The court understands defendants' motion to request fees and costs associated solely with the enforcement of the June 3, 2010 judgment awarding attorneys' fees and costs. (See Defs.' Mem. at 3.) Defendants state that judgment "has been collected in full." (Id.; see also id. at 2 ("Yeager did pay Bowlins the balance of the underlying judgment....").)

In its June 2, 2015 Order, the court stated its concern regarding defendants' representations that the award was already collected in full. (Docket No. 230.) The court also cited to- and quoted from-California Code of Civil Procedure sections 685.070(b) and 685.080(a) as well as and Ninth Circuit precedent interpreting those statutes and invited both parties to submit supplemental briefs addressing the issue of timeliness.

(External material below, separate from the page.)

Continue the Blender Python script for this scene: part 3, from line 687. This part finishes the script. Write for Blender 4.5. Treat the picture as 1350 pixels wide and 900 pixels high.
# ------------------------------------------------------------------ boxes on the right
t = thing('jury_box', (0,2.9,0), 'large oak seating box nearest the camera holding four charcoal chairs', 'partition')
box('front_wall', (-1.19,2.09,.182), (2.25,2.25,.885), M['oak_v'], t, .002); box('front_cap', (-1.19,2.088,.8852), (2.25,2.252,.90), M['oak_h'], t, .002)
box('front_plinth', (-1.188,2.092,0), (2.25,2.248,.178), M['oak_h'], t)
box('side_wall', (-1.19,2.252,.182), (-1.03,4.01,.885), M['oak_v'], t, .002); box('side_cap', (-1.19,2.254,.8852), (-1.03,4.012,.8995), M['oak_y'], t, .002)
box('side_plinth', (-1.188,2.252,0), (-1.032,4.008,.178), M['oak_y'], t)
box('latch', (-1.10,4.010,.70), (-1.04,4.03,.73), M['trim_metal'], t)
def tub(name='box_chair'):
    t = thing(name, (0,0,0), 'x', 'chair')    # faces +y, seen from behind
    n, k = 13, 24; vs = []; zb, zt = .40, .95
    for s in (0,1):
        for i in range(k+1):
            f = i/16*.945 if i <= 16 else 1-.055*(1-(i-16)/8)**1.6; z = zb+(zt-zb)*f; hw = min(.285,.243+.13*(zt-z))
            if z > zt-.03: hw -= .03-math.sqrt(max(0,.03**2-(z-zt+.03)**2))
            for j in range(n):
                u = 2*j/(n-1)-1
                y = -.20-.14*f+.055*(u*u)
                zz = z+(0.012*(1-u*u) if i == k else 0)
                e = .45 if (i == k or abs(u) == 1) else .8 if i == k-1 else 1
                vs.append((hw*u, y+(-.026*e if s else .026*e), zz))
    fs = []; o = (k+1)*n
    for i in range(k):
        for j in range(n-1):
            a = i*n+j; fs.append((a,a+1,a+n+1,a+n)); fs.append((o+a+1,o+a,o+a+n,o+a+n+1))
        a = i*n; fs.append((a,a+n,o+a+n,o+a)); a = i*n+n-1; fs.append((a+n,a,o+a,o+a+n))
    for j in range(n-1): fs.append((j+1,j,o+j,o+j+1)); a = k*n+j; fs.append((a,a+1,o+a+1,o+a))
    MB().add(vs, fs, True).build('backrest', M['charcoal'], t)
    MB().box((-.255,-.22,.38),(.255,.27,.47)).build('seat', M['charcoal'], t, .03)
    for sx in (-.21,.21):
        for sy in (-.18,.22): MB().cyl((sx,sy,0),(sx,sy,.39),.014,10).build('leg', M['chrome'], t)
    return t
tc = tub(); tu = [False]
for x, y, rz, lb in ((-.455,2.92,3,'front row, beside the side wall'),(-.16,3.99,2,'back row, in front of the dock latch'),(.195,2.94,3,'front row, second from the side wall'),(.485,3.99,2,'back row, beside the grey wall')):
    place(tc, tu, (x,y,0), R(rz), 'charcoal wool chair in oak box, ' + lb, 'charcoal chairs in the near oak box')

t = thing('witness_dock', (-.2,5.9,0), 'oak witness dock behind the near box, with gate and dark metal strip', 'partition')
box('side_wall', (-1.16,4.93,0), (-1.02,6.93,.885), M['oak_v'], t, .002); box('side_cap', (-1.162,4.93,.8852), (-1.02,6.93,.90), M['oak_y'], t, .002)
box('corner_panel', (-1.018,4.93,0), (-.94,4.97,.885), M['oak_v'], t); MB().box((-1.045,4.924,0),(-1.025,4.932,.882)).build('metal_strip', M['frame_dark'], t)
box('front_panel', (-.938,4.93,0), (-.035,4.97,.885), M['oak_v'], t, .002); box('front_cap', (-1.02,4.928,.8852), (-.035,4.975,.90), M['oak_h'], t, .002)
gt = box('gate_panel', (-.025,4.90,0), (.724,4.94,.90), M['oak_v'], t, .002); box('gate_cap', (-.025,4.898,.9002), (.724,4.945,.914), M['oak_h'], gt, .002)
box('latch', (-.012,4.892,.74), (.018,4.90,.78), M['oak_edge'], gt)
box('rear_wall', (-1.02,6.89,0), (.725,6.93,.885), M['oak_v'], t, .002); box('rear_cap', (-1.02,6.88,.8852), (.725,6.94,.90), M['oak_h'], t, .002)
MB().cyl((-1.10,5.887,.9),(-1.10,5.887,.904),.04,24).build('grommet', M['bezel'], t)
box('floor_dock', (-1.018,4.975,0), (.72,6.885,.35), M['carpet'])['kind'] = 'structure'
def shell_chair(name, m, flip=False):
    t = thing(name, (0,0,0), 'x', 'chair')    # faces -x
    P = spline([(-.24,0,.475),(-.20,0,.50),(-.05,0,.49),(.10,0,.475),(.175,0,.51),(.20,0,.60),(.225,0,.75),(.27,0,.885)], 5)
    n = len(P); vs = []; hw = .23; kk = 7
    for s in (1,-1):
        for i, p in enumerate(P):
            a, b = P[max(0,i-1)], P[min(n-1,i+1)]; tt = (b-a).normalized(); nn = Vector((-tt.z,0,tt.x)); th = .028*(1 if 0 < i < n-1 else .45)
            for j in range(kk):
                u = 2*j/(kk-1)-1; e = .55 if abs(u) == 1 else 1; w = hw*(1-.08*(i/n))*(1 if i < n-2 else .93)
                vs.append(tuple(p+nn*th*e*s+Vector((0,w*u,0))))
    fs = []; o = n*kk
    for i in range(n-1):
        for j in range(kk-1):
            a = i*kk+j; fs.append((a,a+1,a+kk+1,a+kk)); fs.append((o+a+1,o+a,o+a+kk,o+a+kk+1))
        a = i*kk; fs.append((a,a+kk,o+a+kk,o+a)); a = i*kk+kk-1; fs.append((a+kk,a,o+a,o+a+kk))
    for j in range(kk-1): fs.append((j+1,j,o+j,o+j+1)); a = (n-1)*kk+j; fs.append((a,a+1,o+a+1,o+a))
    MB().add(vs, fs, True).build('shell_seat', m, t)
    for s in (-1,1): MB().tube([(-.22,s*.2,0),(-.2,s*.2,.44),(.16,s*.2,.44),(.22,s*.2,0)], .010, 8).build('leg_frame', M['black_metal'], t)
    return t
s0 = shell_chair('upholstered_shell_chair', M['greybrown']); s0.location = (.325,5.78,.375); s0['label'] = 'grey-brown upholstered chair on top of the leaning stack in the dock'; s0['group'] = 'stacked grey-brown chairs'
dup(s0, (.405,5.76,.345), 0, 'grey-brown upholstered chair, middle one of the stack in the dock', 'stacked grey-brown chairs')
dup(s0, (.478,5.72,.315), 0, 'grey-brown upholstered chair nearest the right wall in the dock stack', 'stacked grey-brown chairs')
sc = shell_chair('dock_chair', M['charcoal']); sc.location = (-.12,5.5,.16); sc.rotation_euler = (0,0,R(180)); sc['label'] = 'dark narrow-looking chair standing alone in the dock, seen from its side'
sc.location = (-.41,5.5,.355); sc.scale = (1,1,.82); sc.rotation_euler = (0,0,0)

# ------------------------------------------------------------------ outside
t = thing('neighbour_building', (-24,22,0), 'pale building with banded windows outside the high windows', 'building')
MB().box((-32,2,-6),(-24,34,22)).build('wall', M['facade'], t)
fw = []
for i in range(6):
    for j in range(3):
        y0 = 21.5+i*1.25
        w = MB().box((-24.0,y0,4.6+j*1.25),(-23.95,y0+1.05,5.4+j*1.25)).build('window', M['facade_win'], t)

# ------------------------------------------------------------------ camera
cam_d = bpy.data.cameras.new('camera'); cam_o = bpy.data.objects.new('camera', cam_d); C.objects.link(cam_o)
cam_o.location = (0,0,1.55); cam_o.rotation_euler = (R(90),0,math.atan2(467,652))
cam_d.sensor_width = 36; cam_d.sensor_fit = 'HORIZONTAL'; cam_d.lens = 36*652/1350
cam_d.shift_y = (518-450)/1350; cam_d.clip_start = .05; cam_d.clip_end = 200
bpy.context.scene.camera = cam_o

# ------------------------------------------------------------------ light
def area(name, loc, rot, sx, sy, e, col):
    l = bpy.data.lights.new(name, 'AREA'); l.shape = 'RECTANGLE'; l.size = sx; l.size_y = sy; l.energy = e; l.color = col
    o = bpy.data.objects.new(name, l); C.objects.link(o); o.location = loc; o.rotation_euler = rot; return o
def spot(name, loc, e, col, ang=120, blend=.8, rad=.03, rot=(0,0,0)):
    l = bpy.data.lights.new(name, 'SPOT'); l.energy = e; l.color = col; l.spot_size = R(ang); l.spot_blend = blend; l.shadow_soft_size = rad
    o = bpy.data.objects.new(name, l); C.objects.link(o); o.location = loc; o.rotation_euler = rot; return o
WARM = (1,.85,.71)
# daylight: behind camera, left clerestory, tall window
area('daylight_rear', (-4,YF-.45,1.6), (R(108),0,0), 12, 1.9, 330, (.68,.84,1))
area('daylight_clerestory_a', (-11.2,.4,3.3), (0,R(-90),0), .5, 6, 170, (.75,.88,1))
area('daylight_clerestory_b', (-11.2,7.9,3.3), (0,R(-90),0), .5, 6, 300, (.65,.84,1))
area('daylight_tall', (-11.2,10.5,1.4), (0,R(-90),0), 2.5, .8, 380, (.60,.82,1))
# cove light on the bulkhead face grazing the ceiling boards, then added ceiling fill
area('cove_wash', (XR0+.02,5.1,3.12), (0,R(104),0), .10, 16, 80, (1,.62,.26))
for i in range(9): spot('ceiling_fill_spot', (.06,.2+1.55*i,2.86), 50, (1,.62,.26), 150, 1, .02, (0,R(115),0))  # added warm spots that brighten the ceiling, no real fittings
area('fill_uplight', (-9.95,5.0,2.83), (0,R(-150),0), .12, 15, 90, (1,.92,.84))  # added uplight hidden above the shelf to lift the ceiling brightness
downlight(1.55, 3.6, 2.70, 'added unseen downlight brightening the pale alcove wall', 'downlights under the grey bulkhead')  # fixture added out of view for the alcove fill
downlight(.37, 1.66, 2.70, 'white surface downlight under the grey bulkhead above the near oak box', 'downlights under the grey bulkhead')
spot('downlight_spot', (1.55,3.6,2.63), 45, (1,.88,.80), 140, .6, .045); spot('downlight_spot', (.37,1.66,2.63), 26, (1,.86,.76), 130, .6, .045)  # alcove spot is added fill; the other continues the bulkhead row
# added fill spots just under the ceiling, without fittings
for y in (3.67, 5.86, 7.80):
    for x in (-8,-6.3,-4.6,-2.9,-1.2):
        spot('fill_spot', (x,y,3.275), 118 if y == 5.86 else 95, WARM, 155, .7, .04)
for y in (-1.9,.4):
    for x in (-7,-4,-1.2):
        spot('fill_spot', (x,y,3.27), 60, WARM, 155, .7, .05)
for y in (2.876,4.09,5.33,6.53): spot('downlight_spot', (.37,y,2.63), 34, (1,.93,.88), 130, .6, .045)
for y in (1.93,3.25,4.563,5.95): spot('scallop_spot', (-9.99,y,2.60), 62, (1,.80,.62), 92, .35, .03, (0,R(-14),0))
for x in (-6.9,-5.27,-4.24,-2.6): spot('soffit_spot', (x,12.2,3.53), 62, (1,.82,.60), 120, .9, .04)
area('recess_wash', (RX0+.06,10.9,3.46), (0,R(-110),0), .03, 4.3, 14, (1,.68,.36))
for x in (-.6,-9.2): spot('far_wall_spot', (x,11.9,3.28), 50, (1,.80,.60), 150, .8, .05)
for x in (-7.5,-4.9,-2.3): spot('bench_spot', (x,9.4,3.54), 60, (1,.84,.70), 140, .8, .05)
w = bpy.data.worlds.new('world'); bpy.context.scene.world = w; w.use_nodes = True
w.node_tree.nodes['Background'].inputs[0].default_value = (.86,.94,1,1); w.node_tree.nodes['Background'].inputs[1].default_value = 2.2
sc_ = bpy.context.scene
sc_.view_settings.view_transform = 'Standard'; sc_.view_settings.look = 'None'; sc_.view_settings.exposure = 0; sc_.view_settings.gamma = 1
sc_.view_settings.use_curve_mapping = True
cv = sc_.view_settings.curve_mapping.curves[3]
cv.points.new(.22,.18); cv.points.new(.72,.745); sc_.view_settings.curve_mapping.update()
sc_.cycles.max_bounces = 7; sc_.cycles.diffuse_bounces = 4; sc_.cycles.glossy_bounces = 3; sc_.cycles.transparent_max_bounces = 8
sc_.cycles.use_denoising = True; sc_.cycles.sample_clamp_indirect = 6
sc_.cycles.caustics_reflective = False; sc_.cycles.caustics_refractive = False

Defendants submitted a supplemental brief one day later that utterly missed the mark. (Docket No. 231.) Defendants completely ignored the court's attempt to highlight problematic statutory language and failed to even mention sections 685.070 or 685.080. Instead, they provided an unnecessary explanation of why Federal Rule of Civil Procedure 54(d) does not apply to their motion-a rule the court never mentioned in its June 2, 2015 Order.

Even more astonishingly, defendants justified their discussion of Rule 54(d) by saying they had "no indication that there is any other possible basis for the Court's request for supplemental briefing." (Defs' Supplemental Brief at 1-2.) Yet, plaintiff, who unlike defendants is not represented by counsel, grasped the court's meaning and submitted a brief that addressed sections 685.070(b) and 685.080(a). (See Docket No. 237.) Plaintiff also stated that the court's judgment was fully satisfied by March 3, 2014. (Id. at 2.) Accordingly, it is undisputed that the court's June 3, 2010 judgement had been paid in full before defendants filed their motion.

Defendants say in passing that the Ninth Circuit's additional award of $102, 929.12 in attorneys' fees and costs incurred while this matter was on appeal remains unpaid. (Defs.' Mem. at 3.) The Ninth Circuit's award does not affect the timeliness of the instant motion, however, because costs and fees awarded by an appellate court "are not added to the trial court judgment, but constitute a separate judgment."[2] Lucky United Properties Inv., Inc. v. Lee, 185 Cal.App.4th 125, 138 (1st Dist. 2010) (citing Los Angeles Unified Sch. Dist. v. Wilshire Ctr. Marketplace, 89 Cal.App.4th 1413, 1419 (1st Dist. 2001)); see Cal. Rules of Court 8.278(b)(1), (c)(3). This motion does not request expenses associated with enforcement of the Ninth Circuit's award, and this Order expresses no views on the availability of those expenses at this time. The relevant "judgment" for purposes of this Order is the court's June 3, 2010 award.

In short, the EJL required defendants to file their motion before the award from this court was fully satisfied. See Cal. Civ. Proc. Code §§ 685.070, 685.080. That award has been collected in full, and the motion is therefore untimely. See Carnes, 488 F.3d at 1061 (affirming the denial of a similar motion as untimely).

IT IS THEREFORE ORDERED that defendants' motion for attorneys' fees and costs of collection of judgment be, and the same hereby is, DENIED.